KARACHI: Steel melters paying sales tax through electricity bills would be eligible to adjust their paid sales tax at import stage as per the procedure issued by the Federal Board of Revenue (FBR).
The FBR said adjustment would be applicable only to such steel melting units, which were paying sales tax through their electricity bills. The FBR has defined payment of sales tax by steel sector through Sales Tax Special Procedure Rules, 2007, and under Rule 58H, the steel melting units are required to pay their sales tax through consumption of electricity units.
However, the FBR said the steel mills operated by sugar mills or other persons using self-generated electricity and steel melting and re-rolling units which have opted to pay sales tax on ad valorem basis would not be entitled to such adjustment.
Under Rule 58H (2A) of the Special Procedure Rules, adjustable sales tax at Rs5,600 per metric ton was imposed in the case of import of re-meltable iron and steel scrap. In the budget 2017-18 the rule was amended and now such rate stands applicable only in cases of steel melters, re-rollers and MS rollers and composite units of steel melters and re-rollers and other importers who pay tax at Rs8,400 per metric ton.
The FBR said adjustment would be allowed only on import of re-meltable iron and steel scrap, which has actually been consumed in the production of steel products.

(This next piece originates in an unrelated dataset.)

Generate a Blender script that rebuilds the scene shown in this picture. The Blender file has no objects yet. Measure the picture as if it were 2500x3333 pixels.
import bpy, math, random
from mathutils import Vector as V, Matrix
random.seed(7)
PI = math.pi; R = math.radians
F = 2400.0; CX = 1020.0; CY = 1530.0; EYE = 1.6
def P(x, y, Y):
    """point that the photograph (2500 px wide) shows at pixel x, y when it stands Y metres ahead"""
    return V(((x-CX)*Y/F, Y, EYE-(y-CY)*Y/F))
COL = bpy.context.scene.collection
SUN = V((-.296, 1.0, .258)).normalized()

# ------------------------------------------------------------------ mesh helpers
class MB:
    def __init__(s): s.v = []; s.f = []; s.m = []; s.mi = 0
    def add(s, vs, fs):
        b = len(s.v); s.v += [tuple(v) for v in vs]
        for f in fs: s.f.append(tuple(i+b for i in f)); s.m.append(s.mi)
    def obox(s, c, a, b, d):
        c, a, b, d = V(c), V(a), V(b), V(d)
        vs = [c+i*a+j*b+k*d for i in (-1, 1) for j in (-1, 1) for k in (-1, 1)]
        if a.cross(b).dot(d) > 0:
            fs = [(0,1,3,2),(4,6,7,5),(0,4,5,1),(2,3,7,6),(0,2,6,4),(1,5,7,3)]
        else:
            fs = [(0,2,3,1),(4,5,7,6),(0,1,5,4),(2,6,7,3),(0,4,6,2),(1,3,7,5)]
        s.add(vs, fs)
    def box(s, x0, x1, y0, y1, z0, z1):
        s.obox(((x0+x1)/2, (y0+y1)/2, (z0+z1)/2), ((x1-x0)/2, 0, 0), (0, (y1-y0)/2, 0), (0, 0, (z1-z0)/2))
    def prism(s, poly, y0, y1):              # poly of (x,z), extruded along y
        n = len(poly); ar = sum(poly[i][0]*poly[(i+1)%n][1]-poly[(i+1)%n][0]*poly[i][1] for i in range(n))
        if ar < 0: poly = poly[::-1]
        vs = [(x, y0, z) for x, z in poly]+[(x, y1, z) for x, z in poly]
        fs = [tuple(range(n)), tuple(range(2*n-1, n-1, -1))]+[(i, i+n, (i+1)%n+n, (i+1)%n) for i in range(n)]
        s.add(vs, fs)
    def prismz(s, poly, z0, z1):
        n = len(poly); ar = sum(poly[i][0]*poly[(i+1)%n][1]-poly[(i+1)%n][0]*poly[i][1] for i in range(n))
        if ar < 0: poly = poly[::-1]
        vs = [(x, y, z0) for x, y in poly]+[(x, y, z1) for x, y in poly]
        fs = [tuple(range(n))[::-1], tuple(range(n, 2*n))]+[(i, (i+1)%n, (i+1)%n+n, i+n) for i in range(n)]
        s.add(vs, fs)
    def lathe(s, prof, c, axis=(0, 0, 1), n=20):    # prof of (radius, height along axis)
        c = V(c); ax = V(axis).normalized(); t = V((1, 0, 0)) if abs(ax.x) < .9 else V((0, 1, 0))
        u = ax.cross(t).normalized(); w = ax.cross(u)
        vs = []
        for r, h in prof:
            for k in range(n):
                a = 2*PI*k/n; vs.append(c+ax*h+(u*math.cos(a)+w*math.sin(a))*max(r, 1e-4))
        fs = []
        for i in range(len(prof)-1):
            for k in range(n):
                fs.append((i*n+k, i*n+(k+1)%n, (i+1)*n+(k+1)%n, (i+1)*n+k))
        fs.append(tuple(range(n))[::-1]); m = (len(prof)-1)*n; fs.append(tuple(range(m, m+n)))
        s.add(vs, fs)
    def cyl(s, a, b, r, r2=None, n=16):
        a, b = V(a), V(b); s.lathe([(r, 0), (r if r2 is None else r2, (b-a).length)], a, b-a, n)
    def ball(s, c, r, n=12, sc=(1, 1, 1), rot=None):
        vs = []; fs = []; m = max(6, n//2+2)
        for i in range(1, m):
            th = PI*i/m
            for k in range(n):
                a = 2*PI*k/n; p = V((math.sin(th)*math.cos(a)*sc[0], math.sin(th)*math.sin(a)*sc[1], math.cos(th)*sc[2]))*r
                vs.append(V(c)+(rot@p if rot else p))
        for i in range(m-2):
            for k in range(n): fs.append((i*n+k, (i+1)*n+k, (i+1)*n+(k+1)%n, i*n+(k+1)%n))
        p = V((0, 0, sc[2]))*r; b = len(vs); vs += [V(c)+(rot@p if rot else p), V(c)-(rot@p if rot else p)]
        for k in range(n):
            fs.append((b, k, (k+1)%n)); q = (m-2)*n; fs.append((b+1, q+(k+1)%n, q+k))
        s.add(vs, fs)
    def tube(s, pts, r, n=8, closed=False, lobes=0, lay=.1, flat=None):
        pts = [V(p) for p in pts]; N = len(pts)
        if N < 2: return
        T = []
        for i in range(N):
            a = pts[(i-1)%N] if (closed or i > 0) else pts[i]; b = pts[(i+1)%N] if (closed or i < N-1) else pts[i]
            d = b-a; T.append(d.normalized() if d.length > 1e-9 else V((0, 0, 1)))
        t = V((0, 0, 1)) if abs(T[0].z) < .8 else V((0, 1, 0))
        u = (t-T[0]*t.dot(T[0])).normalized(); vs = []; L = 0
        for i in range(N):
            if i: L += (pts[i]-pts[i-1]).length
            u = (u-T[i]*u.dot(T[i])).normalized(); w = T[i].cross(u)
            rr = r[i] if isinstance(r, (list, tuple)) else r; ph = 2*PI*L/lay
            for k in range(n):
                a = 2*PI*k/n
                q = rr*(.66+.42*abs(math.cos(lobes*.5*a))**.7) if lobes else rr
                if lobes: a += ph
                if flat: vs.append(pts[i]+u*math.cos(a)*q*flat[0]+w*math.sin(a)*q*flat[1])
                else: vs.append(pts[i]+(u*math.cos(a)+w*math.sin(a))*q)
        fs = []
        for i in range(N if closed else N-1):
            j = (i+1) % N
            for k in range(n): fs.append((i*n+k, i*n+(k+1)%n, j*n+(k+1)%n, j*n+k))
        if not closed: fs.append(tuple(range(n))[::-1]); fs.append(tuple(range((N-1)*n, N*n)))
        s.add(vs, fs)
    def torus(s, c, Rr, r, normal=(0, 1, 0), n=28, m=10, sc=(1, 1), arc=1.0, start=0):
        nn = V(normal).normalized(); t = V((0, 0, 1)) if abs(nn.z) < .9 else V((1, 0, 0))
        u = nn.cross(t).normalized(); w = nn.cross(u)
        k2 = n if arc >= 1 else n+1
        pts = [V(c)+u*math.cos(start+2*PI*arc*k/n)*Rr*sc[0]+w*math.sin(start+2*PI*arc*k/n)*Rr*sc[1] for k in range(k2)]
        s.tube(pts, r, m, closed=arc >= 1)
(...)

The consumption would be determined on the basis of consumption of 800 electricity units for the production of one metric ton of ingots/billets allowing five percent wastage, the FBR added.
The revenue body asked Pakistan Steel Melters Association to provide a list of steel melters having single electricity meter and composite units having both remelting and re-rolling facility.
The association was further advised to provide a list of members with details of National Tax Number/Sales Tax Registration Number, electricity consumer number, name of distribution companies, composite or otherwise, etc.
The FBR said adjustment would be allowed to the member of steel association on verification by Regional Tax Offices/Large Taxpayers Units. According to the procedure, the record of goods declaration (GD) against which adjustment has been allowed would be maintained by the FBR’s computerised system. Adjustment would only be allowed on the GDs filed from July 1, 2017, the FBR said.
Besides, the commissioners of Inland Revenue have been asked to issue a sales tax adjustment certificate of the unadjusted amount by August 15, 2017 in those cases where unadjusted sales tax was available on the basis of GDs filed up to June 30, 2017.